I had some assets, real estate, so I was dangerously reliant on my labour.

I began to worry that if anything happened to me and my labour was no longer economically productive, I would be finished.

So I needed to set up an activity, which on its own produces something of value that somebody is willing to buy.

Farming was really great because it produces food and someone told me that no person in the world has ever won an argument with their stomach, and so you have a permanent market and the demand for farming products.

TN: Right.

RK: It made sense and I decided that farming was the thing to do.

There are other benefits, I mean lessons of life like patience.

Getting to spend life in nature and yet still make money from it.
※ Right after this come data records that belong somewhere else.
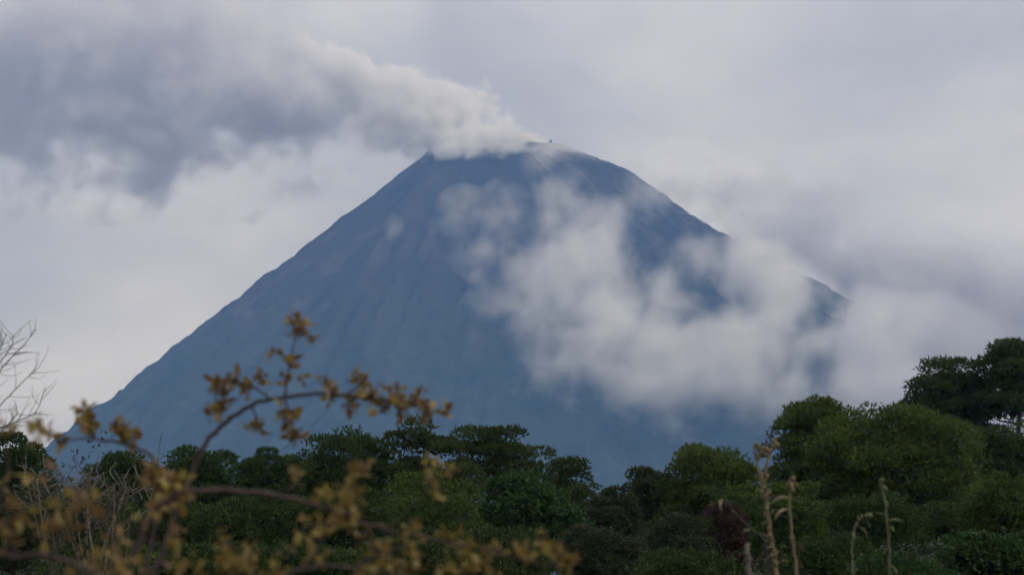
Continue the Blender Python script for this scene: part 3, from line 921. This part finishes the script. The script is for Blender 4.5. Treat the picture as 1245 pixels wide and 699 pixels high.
# the arching branch against the volcano, and its lower neighbours
S = Shrub('shrub', 'tall leafy shrub whose russet arching branch crosses the volcano', 'shrub', 7.0, 205, 1, 'yellowing shrubs close by')
S.more = 1.95
b = S.branch([(120, 1400), (135, 1000), (165, 780), (205, 650), (232, 580), (250, 540), (282, 507), (322, 486), (372, 480), (420, 481), (470, 488), (508, 492), (526, 494)], .0105, .0036,
             [[(346, 482), (350, 455), (356, 425), (361, 400), (366, 388)], [(330, 486), (308, 470), (285, 463), (264, 462), (256, 470)], [(346, 484), (352, 505), (358, 530)], [(352, 440), (340, 428)], [(420, 481), (440, 465), (448, 455)], [(305, 492), (312, 508), (315, 522)], [(262, 462), (262, 490)]])
S.leaves(b, [(362, 400, 9, 11), (355, 392, 4, 8), (380, 411, 2, 5), (335, 427, 3, 6), (352, 440, 4, 7), (347, 460, 3, 7), (367, 460, 2, 6), (265, 470, 10, 12), (262, 500, 8, 12), (285, 462, 6, 9), (303, 470, 4, 8), (312, 518, 7, 9),
             (318, 458, 3, 8), (345, 500, 4, 7), (352, 512, 6, 9), (358, 532, 6, 8), (395, 466, 5, 10), (405, 478, 5, 10), (438, 462, 8, 11), (425, 490, 6, 9), (455, 482, 7, 11), (480, 478, 8, 11), (488, 496, 7, 10), (508, 488, 9, 12), (520, 500, 5, 8), (468, 497, 5, 8), (540, 500, 3, 6), (270, 490, 4, 8)], LEAF_BR)
S = Shrub('shrub', 'russet leaved shrub reaching along the skyline below the left foot of the volcano', 'shrub', 6.8, 110, 8, 'yellowing shrubs close by')
S.more = 2.3
b = S.branch([(130, 1000, .02), (150, 800), (175, 690), (196, 610), (192, 565), (165, 545), (130, 535), (95, 533), (72, 536)], .009, .0022,
             [[(112, 533), (108, 512), (104, 496)], [(150, 540), (152, 525), (146, 512)], [(185, 560), (200, 580)], [(72, 536), (58, 527)]])
S.leaves(b, [(106, 512, 8, 10), (103, 498, 5, 7), (112, 524, 4, 8), (150, 526, 9, 11), (142, 518, 5, 8), (160, 534, 4, 8), (78, 536, 3, 7), (200, 590, 14, 22), (185, 575, 10, 16), (215, 605, 10, 16), (195, 620, 8, 14), (60, 528, 3, 6)], LEAF_BR)

S = Shrub('shrub', 'yellow leaved shrub with a long pale branch sweeping low to the right', 'shrub', 5.6, 90, 2, 'yellowing shrubs close by')
S.more = 1.5
b = S.branch([(90, 1500), (105, 1000), (130, 760), (180, 640), (205, 606), (240, 597), (290, 598), (345, 604), (400, 618), (450, 638), (510, 652), (570, 664), (640, 682), (690, 690)], .010, .0022,
             [[(400, 618), (425, 595), (440, 575)], [(470, 642), (495, 620), (520, 590), (530, 565)], [(560, 662), (562, 640), (556, 625)], [(450, 638), (455, 670), (462, 700)], [(640, 682), (655, 660), (662, 648)], [(345, 604), (360, 580)]], mat=M_BRANCH)
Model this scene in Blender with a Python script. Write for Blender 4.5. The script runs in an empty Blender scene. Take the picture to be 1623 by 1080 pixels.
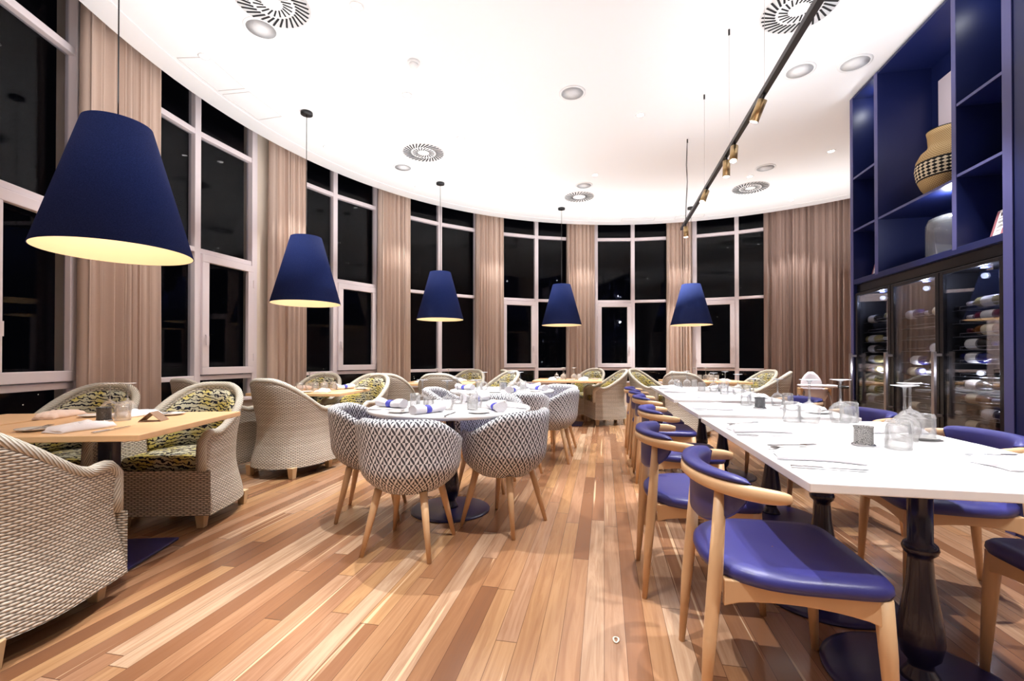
import bpy, bmesh, math, random
from mathutils import Vector, Matrix
random.seed(7)
PI = math.pi
sin, cos, rad = math.sin, math.cos, math.radians
sc = bpy.context.scene
COL = sc.collection

# ------------------------------------------------------------------ camera, world, exposure
CAM_H = 1.10
cam = bpy.data.cameras.new('camera')
cam.sensor_width = 36; cam.lens = 721.3 / 1623 * 36
cam.shift_x = 0.0; cam.shift_y = 24 / 1623
cam.clip_start = 0.05; cam.clip_end = 500
camo = bpy.data.objects.new('camera', cam); COL.objects.link(camo)
camo.location = (0, 0, CAM_H)
camo.rotation_euler = (rad(90 + 0.4), 0, rad(11.41))
sc.camera = camo
W = bpy.data.worlds.new('night'); sc.world = W; W.use_nodes = True
W.node_tree.nodes['Background'].inputs[0].default_value = (0.0012, 0.0012, 0.0018, 1)
W.node_tree.nodes['Background'].inputs[1].default_value = 1.0
sc.view_settings.view_transform = 'Standard'; sc.view_settings.look = 'None'
sc.view_settings.exposure = 0.0; sc.view_settings.gamma = 1; sc.view_settings.use_curve_mapping = False
cy = sc.cycles
cy.max_bounces = 8; cy.diffuse_bounces = 4; cy.glossy_bounces = 3; cy.transmission_bounces = 4
cy.transparent_max_bounces = 24; cy.sample_clamp_indirect = 6; cy.caustics_reflective = False; cy.caustics_refractive = False

H = 3.80                                   # ceiling height
CX, CY_ = 1.166, 4.20                      # centre of the round room
R_CEIL, R_CUR, R_WIN = 5.25, 5.38, 5.50
def pol(a, r): return Vector((CX + r * cos(rad(a)), CY_ + r * sin(rad(a)), 0))

def light(kind, name, loc, power, color=(1, 1, 1), rot=(0, 0, 0), **k):
    l = bpy.data.lights.new(name, kind); l.energy = power; l.color = color
    for a, v in k.items(): setattr(l, a, v)
    o = bpy.data.objects.new(name, l); COL.objects.link(o); o.location = loc; o.rotation_euler = rot
    return o
WARM = (1.0, 0.89, 0.75); WHITE = (1.0, 0.985, 0.97); COOL = (0.95, 0.97, 1.0)
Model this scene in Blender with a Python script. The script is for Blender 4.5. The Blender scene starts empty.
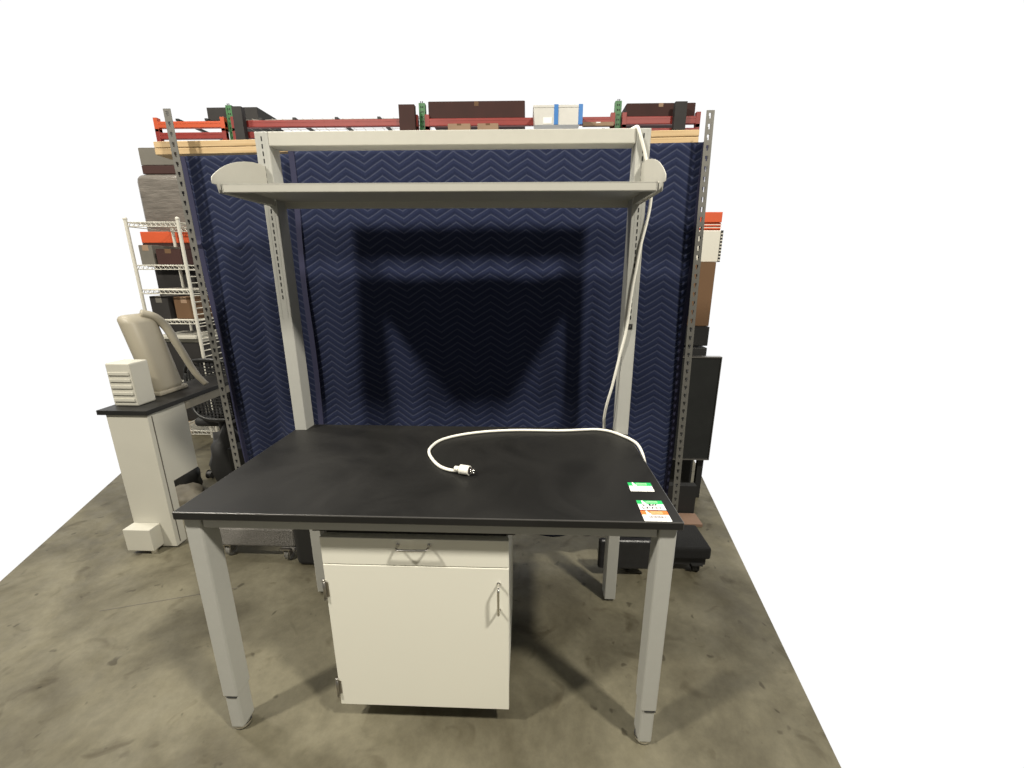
import bpy, bmesh, math, random
from mathutils import Vector, Matrix
random.seed(7)
S = bpy.context.scene
COL = S.collection

# ------------------------------------------------------------------ camera
cam_d = bpy.data.cameras.new('camera'); cam = bpy.data.objects.new('camera', cam_d); COL.objects.link(cam)
CY, CP, CR = -0.0330, 0.2602, 0.0017          # yaw, pitch down, roll
f = Vector((math.sin(CY)*math.cos(CP), math.cos(CY)*math.cos(CP), -math.sin(CP)))
r = Vector((math.cos(CY), -math.sin(CY), 0)); u = r.cross(f)
r2 = math.cos(CR)*r + math.sin(CR)*u; u2 = -math.sin(CR)*r + math.cos(CR)*u
M = Matrix((r2, u2, -f)).transposed().to_4x4(); M.translation = Vector((.2983, -1.0962, 1.5987))
cam.matrix_world = M
cam_d.sensor_fit = 'HORIZONTAL'; cam_d.sensor_width = 36; cam_d.lens = 420.3/1024*36
cam_d.clip_start = .02; cam_d.clip_end = 100
S.camera = cam

# ------------------------------------------------------------------ world: plain white sky added toward the view, dim fill light added behind
w = bpy.data.worlds.new('hall'); S.world = w; w.use_nodes = True
nt = w.node_tree; nt.nodes.clear()
tc = nt.nodes.new('ShaderNodeTexCoord'); sx = nt.nodes.new('ShaderNodeSeparateXYZ'); mr = nt.nodes.new('ShaderNodeMapRange')
mr.interpolation_type = 'SMOOTHSTEP'; mr.inputs['From Min'].default_value = .12; mr.inputs['From Max'].default_value = .36
mx = nt.nodes.new('ShaderNodeMix'); mx.data_type = 'RGBA'
mx.inputs[6].default_value = (.18, .172, .15, 1); mx.inputs[7].default_value = (1.02, 1.02, 1.02, 1)
bg = nt.nodes.new('ShaderNodeBackground'); wo = nt.nodes.new('ShaderNodeOutputWorld')
nt.links.new(tc.outputs['Generated'], sx.inputs[0]); nt.links.new(sx.outputs['Y'], mr.inputs['Value'])
nt.links.new(mr.outputs[0], mx.inputs[0]); nt.links.new(mx.outputs[2], bg.inputs['Color']); nt.links.new(bg.outputs[0], wo.inputs['Surface'])

# ------------------------------------------------------------------ the hall's ceiling lamps
def lamp(name, loc, watts, size, col=(1, .945, .83), aim=(0, .5, .6)):
    d = bpy.data.lights.new(name, 'AREA'); d.energy = watts; d.color = col; d.shape = 'DISK'; d.size = size
    o = bpy.data.objects.new(name, d); COL.objects.link(o); o.location = loc
    o.rotation_euler = (Vector(aim)-Vector(loc)).to_track_quat('-Z', 'Y').to_euler()
    return o
lamp('hall_lamp', (-3.756, -2.292, 6.169), 480, .5)
lamp('hall_lamp', (3.222, -2.35, 6.305), 480, .5)
lamp('hall_lamp', (-4.8, 1.75, 6.2), 190, .6)

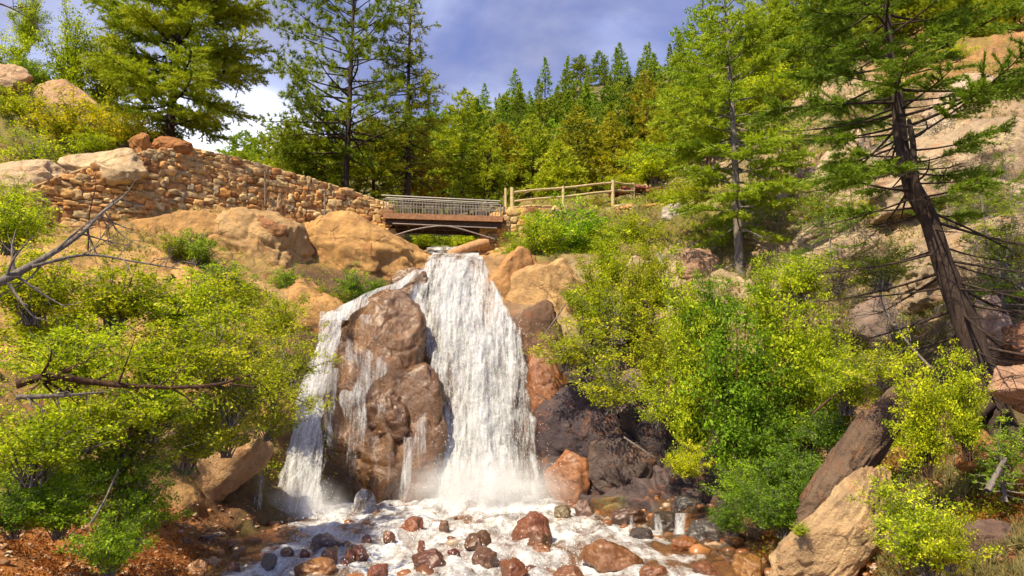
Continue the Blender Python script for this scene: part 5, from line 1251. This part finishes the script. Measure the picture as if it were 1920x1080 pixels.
DT = 'dry grey twiggy shrubs scattered on the right slope'
DRY = []
for i in range(3):
    sb, fb = shrub(1.6, 2.2, 560+i, nst=26, ntw=10, lv=4, leaf=.06, tl=.22, tone=.4); r_o = empty('dry_shrub', (0, 0, -99)); tag(r_o, 'x', 'dry shrub')
    sb.obj('stems', M['barkgrey'], r_o); fb.obj('foliage', M['twigleaf'], r_o); DRY.append(r_o)
rg = np.random.default_rng(41)
for k in range(64):
    px = rg.uniform(1380, 1930); pb = rg.uniform(250, 680)
    if pb < 1150-.5*px: continue
    g = ground(px, pb)[0]; put(DRY[k % 3], g-np.array([0, 0, .1]), k*1.3, rg.uniform(.55, 1.15), 'dry grey twiggy shrub, one of those dotting the pale right slope', DT)
for q in DRY:
    if q.location.z < -50: q.location = tuple(ground(1500, 500)[0])
# ---- ground cover: scattered leaf tufts (nobody could count them)
def cover(name, label, regions, n, size, mat, lv, seed, c=(1, 1, 1), cr=.12, grass=False, tone=.5):
    rg = np.random.default_rng(seed); fb = MB(); P0 = []
    for (x0, x1, y0, y1, w) in regions:
        m = (GX > x0) & (GX < x1) & (GY > y0) & (GY < y1) & (nrm[..., 2] > .12)
        cl = fbm(T.reshape(-1, 3)*.7+seed, 3, seed).reshape(GX.shape); m &= cl > -.08
        idx = np.flatnonzero(m.ravel()); k = int(n*w)
        if len(idx) == 0: continue
        area = (_d[idx])**0.; P0.append(Tf[rg.choice(idx, k)])
    p = np.concatenate(P0)+rg.normal(0, .06, (sum(len(a) for a in P0), 3))
    if grass: needles(fb, p, np.tile([0, 0, 1.], (len(p), 1)), size, size*.11, lv, .55, rg, tone)
    else:
        pp = np.repeat(p, lv, 0)+np.abs(rg.normal(0, cr, (len(p)*lv, 3)))*np.array([1, 1, 1.]); leaves(fb, pp, size, rg, .5, np.repeat(rg.uniform(tone-.25, tone+.25, len(p)), lv))
    o = fb.obj(name, M[mat], color=c); tag(o, label, 'ground cover', kind='stuff'); return o
cover('undergrowth', 'low green leafy ground cover on the banks around the bridge and upper slopes', [(940, 1320, 372, 480, 1.), (-200, 420, -50, 330, .8), (1280, 1560, 200, 460, .7), (-300, 620, 430, 900, .5), (1250, 1700, 560, 860, .8), (1650, 2100, -50, 150, .5)], 9000, .06, 'leaf', 7, 801, LG)
cover('dry_grass', 'tufts of dry straw coloured grass on the pale right slope and soil banks', [(1300, 2100, 120, 660, 1.2), (1640, 2000, 880, 1100, .3), (200, 760, 380, 480, .2), (1000, 1400, 360, 460, .5)], 11000, .20, 'twigleaf', 7, 802, (1, 1, 1), grass=True)
cover('scrub', 'low olive scrub scattered on the right slope', [(1300, 2100, 200, 700, 1.), (1400, 1900, 860, 1080, .2)], 11000, .06, 'leaf', 8, 803, (.75, .7, .75), cr=.16)
cover('leaf_litter', 'red brown fallen leaves and dead sprigs on the soil banks', [(-200, 420, 960, 1100, .5), (1420, 2100, 860, 1100, 2.), (1500, 1900, 560, 860, .5)], 5000, .05, 'twigleaf', 5, 804, (1.1, .42, .22), cr=.05)
# ---------------------------------------------------------------- sky and sun
SUN_EL = R(52); SUN_AZ = R(SUNAZ)   # azimuth measured clockwise from +Y (away from the camera)
w = bpy.data.worlds.new('World'); scene.world = w; w.use_nodes = True; nt = w.node_tree; nt.nodes.clear(); L = nt.links
out = N(nt, 'ShaderNodeOutputWorld'); bg = N(nt, 'ShaderNodeBackground'); bg.inputs[1].default_value = SKY
sky = N(nt, 'ShaderNodeTexSky', sky_type='NISHITA'); sky.sun_disc = False; sky.sun_elevation = SUN_EL; sky.sun_rotation = SUN_AZ; sky.altitude = 2000
tc = N(nt, 'ShaderNodeTexCoord').outputs['Generated']
mp = N(nt, 'ShaderNodeMapping'); mp.inputs['Scale'].default_value = (1, 1, 1.9); mp.inputs['Location'].default_value = (.35, 0, .1); L.new(tc, mp.inputs[0])
c1 = noise(nt, mp.outputs[0], 2.3, 7, .52, .35); c2 = noise(nt, mp.outputs[0], 5.5, 6, .55, .2)
# cloud bank: thicker to the left, thin veil to the right
sx = N(nt, 'ShaderNodeSeparateXYZ'); L.new(tc, sx.inputs[0])
leftish = maprange(nt, sx.outputs[0], -.08, -.32, 0., .18)
hole = maprange(nt, sx.outputs[0], -.42, -.62, 0., -.16)
def blob(px, py, r, k):
    dd = P(px, py, 10.)-np.array([0, 0, EYE]); dd /= np.linalg.norm(dd)
    ds_ = N(nt, 'ShaderNodeVectorMath', operation='DISTANCE'); L.new(tc, ds_.inputs[0]); ds_.inputs[1].default_value = tuple(dd)
    return maprange(nt, mathn(nt, 'ADD', ds_.outputs['Value'], mathn(nt, 'MULTIPLY', mathn(nt, 'SUBTRACT', c2, .5), .35)), 0., r, k, 0.)
hole = mathn(nt, 'ADD', hole, mathn(nt, 'ADD', blob(505, 215, .13, .30), mathn(nt, 'ADD', blob(80, 60, .16, .26), blob(700, 60, .22, -.10))))
cf = mathn(nt, 'ADD', mathn(nt, 'ADD', c1, leftish), hole)
cov = maprange(nt, cf, .36, .58)
skyc = mixc(nt, sky.outputs[0], (.66, .66, .98), 1., 'MULTIPLY')
cc = ramp(nt, [(.36, (1.15, 1.25, 2.0)), (.5, (1.9, 2.0, 2.9)), (.62, (2.9, 3.2, 4.6)), (.74, (8.5, 8.5, 9))])
low = maprange(nt, sx.outputs[2], .42, .20, -.05, .10)
L.new(mathn(nt, 'ADD', mathn(nt, 'ADD', mathn(nt, 'MULTIPLY', c2, .5), mathn(nt, 'MULTIPLY', cf, .5)), mathn(nt, 'MULTIPLY', low, mathn(nt, 'MULTIPLY', leftish, 8.))), cc.inputs[0])
L.new(mixc(nt, skyc, cc.outputs[0], mathn(nt, 'MULTIPLY', cov, .85)), bg.inputs[0]); L.new(bg.outputs[0], out.inputs[0])
sl_ = bpy.data.lights.new('sun', 'SUN'); sl_.energy = SUNP; sl_.angle = R(.5); sl_.color = (1, .87, .62)
so = bpy.data.objects.new('sun', sl_); col.objects.link(so)
d = Vector((math.sin(SUN_AZ)*math.cos(SUN_EL), math.cos(SUN_AZ)*math.cos(SUN_EL), math.sin(SUN_EL)))
so.rotation_euler = d.to_track_quat('Z', 'Y').to_euler(); so.location = (0, 0, 60)
vs = scene.view_settings; scene.display_settings.display_device = 'sRGB'
vs.view_transform = 'Standard'; vs.look = 'None'; vs.gamma = 1; vs.use_curve_mapping = False; vs.exposure = EXPO
scene.render.engine = 'CYCLES'; scene.cycles.max_bounces = 5; scene.cycles.volume_bounces = 3; scene.cycles.volume_step_rate = 2.; scene.cycles.diffuse_bounces = 3; scene.cycles.glossy_bounces = 2; scene.cycles.transmission_bounces = 3; scene.cycles.transparent_max_bounces = 10; scene.cycles.use_adaptive_sampling = True; scene.cycles.adaptive_threshold = .03; scene.cycles.use_denoising = True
Not to have to be in town and screaming at the guy, who is driving like mad next to you.

It is even much more peaceful and more rewarding.

I mean you walk through a banana plantation and there is nothing, there is no noise.

It is just the rustling of the banana leaves, or in the coffee the smell of the coffee.

There is a certain renewal about it after you have spent 30 years or 15 years as I was at the helm of an organisation.

You need to move away from that and do something radically different for you to renew.

TN: Why coffee and why bananas, Robert?

RK: Let me answer it this way and I will explain why.

Coffee is my fixed deposit and bananas are my eight-year machine.

In Uganda the staple crop for economic activities is coffee.

We are the largest exporter of coffee in Africa, we are the second largest producers after Ethiopia. So it is an activity.

There are eight  million Ugandans, who are dependent for their livelihood on coffee, so it is a big economic thing.

So it just made sense to invest in coffee as a high value item in terms of crops so that if I produce it well that is what we are known for, a market exists and so I will sell it.

That was one. For the bananas, Trevor and this is an important statistic, we produce three million tonnes of bananas every year in Uganda and consume all of them.

TN: Wow.

RK: Yes. The staple food in a large part of Uganda is bananas and the local word for it is matooke.

We also have the largest variety of bananas, so we have everything from plantain, from sweet bananas to that.

So I am mainly specialised in the banana we cook for meals.

Basically, we steam the bananas and then we mash them into like your sadza so it becomes like that and then we eat it with groundnuts.

TN: Is this the same as plantain?

RK: No. Plantain is deep fried or steamed and eaten as such. This one is totally different.

TN: Okay.

RK: That means that there is a huge demand for bananas. Now the way it is structured from an economic point of view or from a business model point of view is that coffee will give you money and you will get a revenue from coffee twice a year because we have two seasons.

So you grow it all year round, it’s perennial, but you only get to sell twice a year.

So for about five or six months you have no income and then you go and sell and then you get an income, but the farming activity continues.

So the advice is that you grow bananas with coffee. Why?

Because bananas will give you money twice a month. You sell bananas, you go to the market twice a month because that is the maturity cycle.

TN: Twice a month?

RK: Yes twice a month. As opposed to twice a year with coffee.

Now the value of that is that the way the market is structured for bananas in Uganda is that it is a purely cash advanced payment model.

Somebody comes, they harvest a certain quantity of bananas, they pay you cash and they go away.

So that leaves you with sufficient cash to run the farm.

Coffee you sell on credit because you have to make sure it is delivered and then they check the quality then after that they pay you later.

A bit like in Zimbabwe the way you used to trade in tobacco. Same story.

So that is the model. It is advisable that if you have a farm you have an economic activity that gives you regular income for your cash-flow management.

The third reason really is a sentimental one.

Both my grandparents on both maternal and paternal side were to a very large extent farmers.

They both grew coffee and bananas, although they were from completely opposite sides of the country.

So I feel like I am maintaining a family tradition that had been broken by my parents, but now we are going back to the roots.